Momen Pangeran Diponegoro Nyaris Meninggal dan Pasukannya Kalah saat Diserang Belanda

11 hours ago 6

Pangeran Diponegoro dan pasukannya tak selalu mulus dalam memberikan perlawanan ke Belanda. Bahkan Pangeran Diponegoro pernah nyaris luka dan tertangkap saat penyerangan Desa Gawok, pada 26 Oktober 1926 ketika Perang Jawa masih terjadi.

Saat itu pasukan Diponegoro yang berasal dari Mataram bergabung atau lini up, dengan pasukan prajurit Kiai Mojo dari Pajang, bergerak menuju Surakarta. Namun, gerakan pasukan ini berhasil ditahan di desa Gawok. Pasukan Diponegoro mengalami kekalahan, pada tanggal 26 Oktober 1926. 

Pangeran Diponegoro terluka, tetapi berhasil meloloskan diri. Sejak kekalahannya di Gawok, penyerangan Diponegoro terhenti, pasukannya mundur ke wilayah Pajang, dan tersebar di beberapa tempat, antara lain, Prambanan, Kalasan, Pulowatu, Jatinom, dan Delanggu, dikisahkan dari buku "Sejarah Nasional Indonesia IV : Kemunculan Penjajahan di Indonesia".

Kegagalan menangkap Diponegoro dan menumpas pemberontakan dengan operasi-operasi militer yang dipimpin oleh Jenderal de Kock yang berlangsung lebih dari satu tahun mendapat kritik dari para residen. Mereka mengkritik cara-cara militer dalam melakukan operasi, seperti pembakaran desa, membunuh tawanan, berbuat tercela terhadap perempuan, serta penganiayaan anak-anak.

Aksi-aksi militer yang demikian secara psikologis, politis, dan ekonomis amat merugikan. Hilangnya desa-desa dan penduduk yang berpindah tempat berakibat pada terhentinya perekonomian, pajak tidak dapat dipungut, dan secara psikologis menimbulkan antipati terhadap pemerintah dan militer sendiri.

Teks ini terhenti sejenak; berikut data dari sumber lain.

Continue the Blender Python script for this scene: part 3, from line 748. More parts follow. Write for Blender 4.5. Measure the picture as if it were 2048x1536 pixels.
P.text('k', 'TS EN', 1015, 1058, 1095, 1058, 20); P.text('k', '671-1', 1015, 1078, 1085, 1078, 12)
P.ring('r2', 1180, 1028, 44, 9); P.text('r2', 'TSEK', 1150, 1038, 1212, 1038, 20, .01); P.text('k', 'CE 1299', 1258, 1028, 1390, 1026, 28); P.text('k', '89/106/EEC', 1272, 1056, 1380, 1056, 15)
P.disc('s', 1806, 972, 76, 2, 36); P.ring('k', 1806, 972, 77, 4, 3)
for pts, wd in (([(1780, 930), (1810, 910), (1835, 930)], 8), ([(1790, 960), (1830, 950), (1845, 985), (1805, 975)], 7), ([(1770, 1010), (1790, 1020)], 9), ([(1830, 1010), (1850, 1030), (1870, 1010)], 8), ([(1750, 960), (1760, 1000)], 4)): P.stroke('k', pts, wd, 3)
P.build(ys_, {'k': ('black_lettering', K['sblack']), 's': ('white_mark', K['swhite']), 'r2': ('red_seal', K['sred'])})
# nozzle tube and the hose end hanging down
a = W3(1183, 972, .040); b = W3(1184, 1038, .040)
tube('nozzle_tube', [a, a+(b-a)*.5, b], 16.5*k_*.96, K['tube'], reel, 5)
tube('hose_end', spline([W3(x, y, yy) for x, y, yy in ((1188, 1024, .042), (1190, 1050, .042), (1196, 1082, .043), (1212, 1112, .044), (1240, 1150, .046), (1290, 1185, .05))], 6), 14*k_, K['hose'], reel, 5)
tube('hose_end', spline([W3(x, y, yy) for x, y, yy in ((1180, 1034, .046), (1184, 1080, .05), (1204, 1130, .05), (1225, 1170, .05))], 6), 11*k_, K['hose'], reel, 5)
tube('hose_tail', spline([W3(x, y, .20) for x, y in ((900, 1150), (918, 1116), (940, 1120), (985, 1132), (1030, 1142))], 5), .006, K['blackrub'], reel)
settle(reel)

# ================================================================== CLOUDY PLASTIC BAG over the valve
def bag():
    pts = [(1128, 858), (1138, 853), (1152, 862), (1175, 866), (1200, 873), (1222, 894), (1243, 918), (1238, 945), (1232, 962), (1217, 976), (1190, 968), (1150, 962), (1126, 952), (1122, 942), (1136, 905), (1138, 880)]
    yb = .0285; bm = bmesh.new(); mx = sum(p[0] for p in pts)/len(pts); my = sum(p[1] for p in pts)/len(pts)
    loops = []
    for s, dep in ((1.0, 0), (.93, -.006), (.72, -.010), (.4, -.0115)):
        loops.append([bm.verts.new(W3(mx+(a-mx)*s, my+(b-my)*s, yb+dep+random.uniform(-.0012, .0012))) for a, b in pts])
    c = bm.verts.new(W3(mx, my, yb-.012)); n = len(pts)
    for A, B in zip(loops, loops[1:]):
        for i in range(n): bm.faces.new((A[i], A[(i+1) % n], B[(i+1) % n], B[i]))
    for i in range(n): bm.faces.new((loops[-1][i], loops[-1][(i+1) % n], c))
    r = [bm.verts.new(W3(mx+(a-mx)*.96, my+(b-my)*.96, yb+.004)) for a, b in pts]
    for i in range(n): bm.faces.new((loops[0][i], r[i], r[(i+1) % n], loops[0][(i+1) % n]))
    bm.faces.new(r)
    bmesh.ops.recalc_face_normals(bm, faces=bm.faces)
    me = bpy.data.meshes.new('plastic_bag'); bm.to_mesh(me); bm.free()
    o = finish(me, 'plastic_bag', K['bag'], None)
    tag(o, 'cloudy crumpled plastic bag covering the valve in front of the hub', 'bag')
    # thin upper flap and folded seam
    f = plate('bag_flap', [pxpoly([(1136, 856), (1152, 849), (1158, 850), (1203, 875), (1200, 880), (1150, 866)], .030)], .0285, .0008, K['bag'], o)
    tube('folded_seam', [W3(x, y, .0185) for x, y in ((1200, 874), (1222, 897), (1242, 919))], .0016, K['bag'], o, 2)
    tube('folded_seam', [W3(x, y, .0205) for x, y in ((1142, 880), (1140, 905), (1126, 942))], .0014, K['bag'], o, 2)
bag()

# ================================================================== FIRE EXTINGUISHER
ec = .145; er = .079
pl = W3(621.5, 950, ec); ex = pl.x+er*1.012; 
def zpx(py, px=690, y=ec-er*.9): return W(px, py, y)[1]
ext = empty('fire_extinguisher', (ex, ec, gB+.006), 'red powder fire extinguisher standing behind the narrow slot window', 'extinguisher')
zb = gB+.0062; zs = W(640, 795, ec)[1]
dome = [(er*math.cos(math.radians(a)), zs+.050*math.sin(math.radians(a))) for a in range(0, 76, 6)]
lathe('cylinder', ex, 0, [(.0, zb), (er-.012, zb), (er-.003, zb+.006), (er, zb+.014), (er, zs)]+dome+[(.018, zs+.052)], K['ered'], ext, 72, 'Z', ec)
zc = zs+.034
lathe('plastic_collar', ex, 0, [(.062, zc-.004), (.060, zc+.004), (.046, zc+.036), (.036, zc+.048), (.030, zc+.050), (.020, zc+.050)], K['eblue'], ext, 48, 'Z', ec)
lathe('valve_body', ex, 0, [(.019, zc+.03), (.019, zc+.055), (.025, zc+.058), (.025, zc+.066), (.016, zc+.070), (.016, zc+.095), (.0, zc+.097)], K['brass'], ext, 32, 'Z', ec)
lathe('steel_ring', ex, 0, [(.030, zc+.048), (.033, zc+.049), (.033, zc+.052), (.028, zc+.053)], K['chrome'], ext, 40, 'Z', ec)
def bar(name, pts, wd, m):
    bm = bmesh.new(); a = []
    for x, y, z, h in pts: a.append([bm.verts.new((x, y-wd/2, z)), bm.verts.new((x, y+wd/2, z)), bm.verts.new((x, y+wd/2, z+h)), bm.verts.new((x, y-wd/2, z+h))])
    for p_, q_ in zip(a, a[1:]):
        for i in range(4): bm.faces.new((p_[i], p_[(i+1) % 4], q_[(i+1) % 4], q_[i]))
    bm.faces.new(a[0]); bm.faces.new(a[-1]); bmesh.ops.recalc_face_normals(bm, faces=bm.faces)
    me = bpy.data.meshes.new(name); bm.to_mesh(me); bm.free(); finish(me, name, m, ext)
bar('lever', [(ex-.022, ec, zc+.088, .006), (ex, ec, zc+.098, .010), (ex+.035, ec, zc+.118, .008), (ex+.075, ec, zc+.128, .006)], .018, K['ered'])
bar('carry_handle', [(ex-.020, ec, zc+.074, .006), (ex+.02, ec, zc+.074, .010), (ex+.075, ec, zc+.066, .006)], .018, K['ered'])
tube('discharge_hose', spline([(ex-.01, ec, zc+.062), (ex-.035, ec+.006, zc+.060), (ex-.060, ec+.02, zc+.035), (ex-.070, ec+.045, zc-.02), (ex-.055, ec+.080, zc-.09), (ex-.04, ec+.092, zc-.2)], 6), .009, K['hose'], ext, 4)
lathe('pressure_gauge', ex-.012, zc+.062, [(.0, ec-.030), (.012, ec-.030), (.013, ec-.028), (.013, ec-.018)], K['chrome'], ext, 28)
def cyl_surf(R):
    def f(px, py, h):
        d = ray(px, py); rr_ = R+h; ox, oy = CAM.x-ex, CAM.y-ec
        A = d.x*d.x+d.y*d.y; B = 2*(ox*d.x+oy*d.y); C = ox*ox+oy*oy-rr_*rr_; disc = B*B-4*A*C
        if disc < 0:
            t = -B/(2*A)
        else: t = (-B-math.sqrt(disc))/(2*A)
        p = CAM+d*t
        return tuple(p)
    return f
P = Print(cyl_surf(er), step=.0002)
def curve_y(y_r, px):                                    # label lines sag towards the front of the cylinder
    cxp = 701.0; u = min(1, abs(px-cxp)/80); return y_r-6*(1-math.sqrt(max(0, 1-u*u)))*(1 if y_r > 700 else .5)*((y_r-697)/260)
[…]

Di pihak militer jumlah korban semakin meningkat dari hari ke hari. Pada tanggal 25 Maret 1826 Komisaris Kesultanan J.J. van Sevenhoven menulis surat rahasia kepada Komisaris Jenderal Du Bus, mengenai tiga masalah, terutama tentang situasi pemberontakan. la prihatin terhadap nasib para prajurit karena semakin berlarut-larutnya pemberontakan dan mengusulkan agar diadakan pembaruan ketatanegaraan Vorstenlanden sebagai satu-satunya cara untuk mengakhiri pemberontakan.

Pada tanggal 16 Mei 1826, Residen Surakarta MacGillavrij menulis nota yang keras kepada Jenderal de Kock. Ia berpendapat, pemberontakan pada hakikatnya adalah perpanjangan dan kesalahan pembagian kerajaan Mataram pada 1755. 

Pemberontakan akan terjadi terus-menerus sepanjang masih dilakukan pemisahan. la menyarankan penyatuan kembali dua kerajaan itu, dengan menghapuskan kerajaan Yogyakarta. Pada dasarnya MacGillavry tidak mempercayai raja-raja Jawa yang diberi kekuasaan memerintah. Sejak awal tidak ada kepastian hukum dan falsafah bahwa kerajaan Jawa telah takluk.